Management Buy-Outs involve the management team buying an equity stake in the company that they work for (i.e. they become the owners, or part-owners, of the company). Each member of the management team will be expected to invest much of his own money into the venture, but the majority of the finance required to buy the company will come from financial institutions and from venture capitalists.

One of the most common examples of Management Buy-Outs is when the management team of a company that is facing receivership decides to buy-out the company, rather than let it be acquired by an outside organisation.

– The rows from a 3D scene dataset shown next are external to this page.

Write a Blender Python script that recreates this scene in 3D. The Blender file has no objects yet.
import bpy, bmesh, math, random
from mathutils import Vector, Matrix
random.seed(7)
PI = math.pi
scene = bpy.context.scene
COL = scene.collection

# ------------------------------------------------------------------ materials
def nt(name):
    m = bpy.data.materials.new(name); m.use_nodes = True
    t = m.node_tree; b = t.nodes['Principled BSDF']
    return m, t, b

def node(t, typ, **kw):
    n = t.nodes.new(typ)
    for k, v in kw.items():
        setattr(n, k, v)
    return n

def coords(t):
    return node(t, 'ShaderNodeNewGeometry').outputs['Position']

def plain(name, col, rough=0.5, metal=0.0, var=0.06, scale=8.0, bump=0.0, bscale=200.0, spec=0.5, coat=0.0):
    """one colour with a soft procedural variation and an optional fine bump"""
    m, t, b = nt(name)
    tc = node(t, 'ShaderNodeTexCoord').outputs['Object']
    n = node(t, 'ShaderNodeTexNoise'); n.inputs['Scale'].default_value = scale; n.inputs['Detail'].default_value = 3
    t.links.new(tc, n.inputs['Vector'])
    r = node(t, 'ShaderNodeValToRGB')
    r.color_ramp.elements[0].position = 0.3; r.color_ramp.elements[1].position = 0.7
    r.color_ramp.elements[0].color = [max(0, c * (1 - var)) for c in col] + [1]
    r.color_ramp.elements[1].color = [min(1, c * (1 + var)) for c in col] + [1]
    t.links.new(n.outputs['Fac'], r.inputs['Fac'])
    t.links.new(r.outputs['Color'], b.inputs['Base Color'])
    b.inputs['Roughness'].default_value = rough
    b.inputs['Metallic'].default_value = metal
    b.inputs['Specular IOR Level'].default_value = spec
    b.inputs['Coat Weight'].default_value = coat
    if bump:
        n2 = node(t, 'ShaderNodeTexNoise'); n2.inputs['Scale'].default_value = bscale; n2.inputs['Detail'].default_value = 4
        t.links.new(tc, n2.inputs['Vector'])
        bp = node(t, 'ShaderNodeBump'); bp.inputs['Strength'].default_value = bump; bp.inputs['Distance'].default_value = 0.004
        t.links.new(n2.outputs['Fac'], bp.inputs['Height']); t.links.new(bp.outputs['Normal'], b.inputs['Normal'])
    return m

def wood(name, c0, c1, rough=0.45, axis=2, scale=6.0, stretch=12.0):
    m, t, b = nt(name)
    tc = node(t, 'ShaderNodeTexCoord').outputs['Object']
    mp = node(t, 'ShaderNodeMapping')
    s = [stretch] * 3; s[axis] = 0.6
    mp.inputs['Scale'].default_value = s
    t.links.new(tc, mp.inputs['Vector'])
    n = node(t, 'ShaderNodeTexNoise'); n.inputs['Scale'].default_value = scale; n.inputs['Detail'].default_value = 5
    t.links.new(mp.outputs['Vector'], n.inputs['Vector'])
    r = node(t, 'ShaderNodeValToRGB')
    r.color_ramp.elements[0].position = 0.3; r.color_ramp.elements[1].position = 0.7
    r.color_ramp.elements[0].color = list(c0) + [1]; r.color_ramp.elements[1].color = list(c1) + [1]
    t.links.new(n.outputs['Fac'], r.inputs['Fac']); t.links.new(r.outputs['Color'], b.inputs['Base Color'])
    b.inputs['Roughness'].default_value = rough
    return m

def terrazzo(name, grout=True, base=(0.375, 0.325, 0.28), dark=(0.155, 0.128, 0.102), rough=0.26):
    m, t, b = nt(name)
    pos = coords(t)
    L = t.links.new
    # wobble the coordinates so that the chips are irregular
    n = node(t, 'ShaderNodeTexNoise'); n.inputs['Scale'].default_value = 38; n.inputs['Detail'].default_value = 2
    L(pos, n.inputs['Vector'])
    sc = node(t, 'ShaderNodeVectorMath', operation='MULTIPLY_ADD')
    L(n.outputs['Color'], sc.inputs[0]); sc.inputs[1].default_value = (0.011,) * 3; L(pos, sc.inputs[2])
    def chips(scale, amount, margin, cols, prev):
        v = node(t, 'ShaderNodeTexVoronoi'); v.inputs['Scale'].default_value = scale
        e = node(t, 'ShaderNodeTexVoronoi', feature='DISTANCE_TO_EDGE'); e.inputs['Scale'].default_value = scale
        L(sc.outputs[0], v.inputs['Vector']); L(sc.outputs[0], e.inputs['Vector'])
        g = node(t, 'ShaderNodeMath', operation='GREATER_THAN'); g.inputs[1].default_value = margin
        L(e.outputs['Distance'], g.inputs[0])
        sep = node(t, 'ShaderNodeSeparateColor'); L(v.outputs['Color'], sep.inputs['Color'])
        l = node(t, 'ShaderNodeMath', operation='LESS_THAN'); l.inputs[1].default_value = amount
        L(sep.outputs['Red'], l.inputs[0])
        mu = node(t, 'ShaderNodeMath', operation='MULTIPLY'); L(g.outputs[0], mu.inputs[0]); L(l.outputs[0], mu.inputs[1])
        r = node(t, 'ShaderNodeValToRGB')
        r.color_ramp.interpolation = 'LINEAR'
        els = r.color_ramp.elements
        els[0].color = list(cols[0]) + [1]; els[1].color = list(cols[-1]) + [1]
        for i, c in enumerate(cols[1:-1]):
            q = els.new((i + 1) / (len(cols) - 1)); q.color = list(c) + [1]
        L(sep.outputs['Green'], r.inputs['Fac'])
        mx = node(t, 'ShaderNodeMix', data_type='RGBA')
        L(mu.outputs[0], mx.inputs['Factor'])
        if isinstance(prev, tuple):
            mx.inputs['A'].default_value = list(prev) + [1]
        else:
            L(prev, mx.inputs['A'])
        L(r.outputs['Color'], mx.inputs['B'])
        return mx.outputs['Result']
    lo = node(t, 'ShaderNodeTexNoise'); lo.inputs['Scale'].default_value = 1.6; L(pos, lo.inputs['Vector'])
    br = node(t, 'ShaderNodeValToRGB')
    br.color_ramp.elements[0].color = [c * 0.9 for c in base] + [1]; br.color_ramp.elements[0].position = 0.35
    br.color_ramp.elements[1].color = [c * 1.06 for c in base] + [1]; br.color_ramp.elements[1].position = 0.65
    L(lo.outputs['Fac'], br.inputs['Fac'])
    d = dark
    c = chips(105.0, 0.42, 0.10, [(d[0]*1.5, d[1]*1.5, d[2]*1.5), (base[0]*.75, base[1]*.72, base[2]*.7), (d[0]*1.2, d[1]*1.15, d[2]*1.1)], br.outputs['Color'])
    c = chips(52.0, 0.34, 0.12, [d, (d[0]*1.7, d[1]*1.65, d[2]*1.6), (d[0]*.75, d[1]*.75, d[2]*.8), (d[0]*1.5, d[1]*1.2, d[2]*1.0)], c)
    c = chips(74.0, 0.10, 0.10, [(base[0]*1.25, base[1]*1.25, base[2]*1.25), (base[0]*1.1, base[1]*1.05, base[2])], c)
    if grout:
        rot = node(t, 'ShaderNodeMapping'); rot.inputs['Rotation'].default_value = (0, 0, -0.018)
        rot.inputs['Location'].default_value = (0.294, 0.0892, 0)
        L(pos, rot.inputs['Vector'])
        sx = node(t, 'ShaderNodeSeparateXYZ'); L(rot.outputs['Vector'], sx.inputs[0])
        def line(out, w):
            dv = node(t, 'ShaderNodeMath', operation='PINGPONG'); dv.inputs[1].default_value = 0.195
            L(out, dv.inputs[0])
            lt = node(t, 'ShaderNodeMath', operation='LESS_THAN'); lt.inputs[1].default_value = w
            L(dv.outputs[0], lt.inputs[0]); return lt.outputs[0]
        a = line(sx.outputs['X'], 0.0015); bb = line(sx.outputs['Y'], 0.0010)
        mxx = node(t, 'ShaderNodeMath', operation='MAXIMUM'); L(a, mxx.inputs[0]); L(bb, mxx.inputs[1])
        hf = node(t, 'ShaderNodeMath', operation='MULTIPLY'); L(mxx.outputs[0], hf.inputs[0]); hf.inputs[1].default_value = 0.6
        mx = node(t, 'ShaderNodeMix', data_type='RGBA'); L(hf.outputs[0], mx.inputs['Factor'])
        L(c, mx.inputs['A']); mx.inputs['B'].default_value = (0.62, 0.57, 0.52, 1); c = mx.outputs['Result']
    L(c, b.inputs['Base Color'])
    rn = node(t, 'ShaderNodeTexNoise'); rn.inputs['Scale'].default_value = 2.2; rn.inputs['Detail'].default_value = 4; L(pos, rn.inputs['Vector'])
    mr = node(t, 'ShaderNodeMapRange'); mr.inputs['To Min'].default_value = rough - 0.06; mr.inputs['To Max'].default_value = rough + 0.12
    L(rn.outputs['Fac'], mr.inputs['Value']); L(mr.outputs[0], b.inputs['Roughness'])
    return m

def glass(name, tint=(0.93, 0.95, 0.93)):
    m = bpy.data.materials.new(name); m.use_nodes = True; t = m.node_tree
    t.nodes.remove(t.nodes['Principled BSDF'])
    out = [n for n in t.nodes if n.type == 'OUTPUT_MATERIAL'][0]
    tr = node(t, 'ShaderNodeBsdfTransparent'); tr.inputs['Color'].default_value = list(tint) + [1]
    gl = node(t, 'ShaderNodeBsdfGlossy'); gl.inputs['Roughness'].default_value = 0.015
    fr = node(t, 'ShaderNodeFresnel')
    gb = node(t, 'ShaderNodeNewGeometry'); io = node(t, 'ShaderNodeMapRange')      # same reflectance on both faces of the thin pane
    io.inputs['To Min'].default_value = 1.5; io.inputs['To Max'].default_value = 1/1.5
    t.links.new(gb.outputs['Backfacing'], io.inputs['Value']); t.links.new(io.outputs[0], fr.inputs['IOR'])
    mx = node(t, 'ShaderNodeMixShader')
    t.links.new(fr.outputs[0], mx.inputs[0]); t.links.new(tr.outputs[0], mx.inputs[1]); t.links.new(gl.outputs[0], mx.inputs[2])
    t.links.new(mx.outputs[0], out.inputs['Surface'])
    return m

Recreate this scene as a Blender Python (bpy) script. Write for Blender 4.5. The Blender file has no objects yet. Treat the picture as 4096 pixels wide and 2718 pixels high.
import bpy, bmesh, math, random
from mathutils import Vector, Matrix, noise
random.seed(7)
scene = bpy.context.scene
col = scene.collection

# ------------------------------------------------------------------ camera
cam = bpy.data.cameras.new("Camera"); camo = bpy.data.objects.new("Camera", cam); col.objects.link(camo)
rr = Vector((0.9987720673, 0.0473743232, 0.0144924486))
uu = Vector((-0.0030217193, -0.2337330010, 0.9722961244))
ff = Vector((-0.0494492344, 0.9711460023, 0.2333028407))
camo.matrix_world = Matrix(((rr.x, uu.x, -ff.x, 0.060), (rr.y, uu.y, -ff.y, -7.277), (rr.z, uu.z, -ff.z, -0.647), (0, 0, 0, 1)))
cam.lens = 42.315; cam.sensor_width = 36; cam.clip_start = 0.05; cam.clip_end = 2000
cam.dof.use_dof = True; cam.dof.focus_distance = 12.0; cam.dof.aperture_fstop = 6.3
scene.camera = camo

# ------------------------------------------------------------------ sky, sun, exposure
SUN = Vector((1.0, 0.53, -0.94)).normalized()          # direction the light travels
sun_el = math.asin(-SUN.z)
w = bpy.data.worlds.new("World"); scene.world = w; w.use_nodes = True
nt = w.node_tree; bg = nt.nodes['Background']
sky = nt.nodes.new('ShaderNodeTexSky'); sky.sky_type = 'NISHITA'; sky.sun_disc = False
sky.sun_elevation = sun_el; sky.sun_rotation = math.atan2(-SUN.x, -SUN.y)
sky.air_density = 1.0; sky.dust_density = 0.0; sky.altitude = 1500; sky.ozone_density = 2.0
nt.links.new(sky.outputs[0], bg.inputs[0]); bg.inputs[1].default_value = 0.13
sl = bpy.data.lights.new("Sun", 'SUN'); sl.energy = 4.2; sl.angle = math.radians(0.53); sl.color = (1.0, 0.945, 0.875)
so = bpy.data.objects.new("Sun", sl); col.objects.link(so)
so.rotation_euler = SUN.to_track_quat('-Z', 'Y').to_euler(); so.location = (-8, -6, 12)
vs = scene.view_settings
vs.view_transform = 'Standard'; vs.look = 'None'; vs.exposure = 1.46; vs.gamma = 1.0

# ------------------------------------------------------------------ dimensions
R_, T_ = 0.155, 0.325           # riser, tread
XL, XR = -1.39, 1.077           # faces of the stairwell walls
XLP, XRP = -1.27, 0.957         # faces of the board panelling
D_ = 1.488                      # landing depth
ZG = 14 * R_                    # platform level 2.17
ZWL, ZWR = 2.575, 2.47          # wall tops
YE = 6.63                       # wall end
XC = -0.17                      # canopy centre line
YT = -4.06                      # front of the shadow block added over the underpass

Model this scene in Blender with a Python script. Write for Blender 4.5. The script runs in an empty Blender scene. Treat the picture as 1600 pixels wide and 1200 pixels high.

The management team, when deciding whether to buy-out the company, should make an assessment of the business in terms of its cashflow, profitability, product range, assets and the different markets in which it operates. If the company looks as if it has potential, then the management team may well take the risk and buy-out the company.

The managers often make a success of such a venture because they are more in touch with the workings of the company and with the markets in which they operate. The managers are often a highly motivated group of people and they realise that the success or failure of the company rests with their activities. An example of a Management Buy-Out that was a tremendous success was Denby Pottery, and one that failed was M.F.I.

Management Buy-Ins

Management Buy-Ins exist where the management team of an outside company buy enough shares in another company to control it. The managers buy the shares because they believe that they can run the company more efficiently and profitably than the existing management team. A Management Buy-In is likely to be financed predominantly through borrowed funds, which will cause the gearing ratio to be high.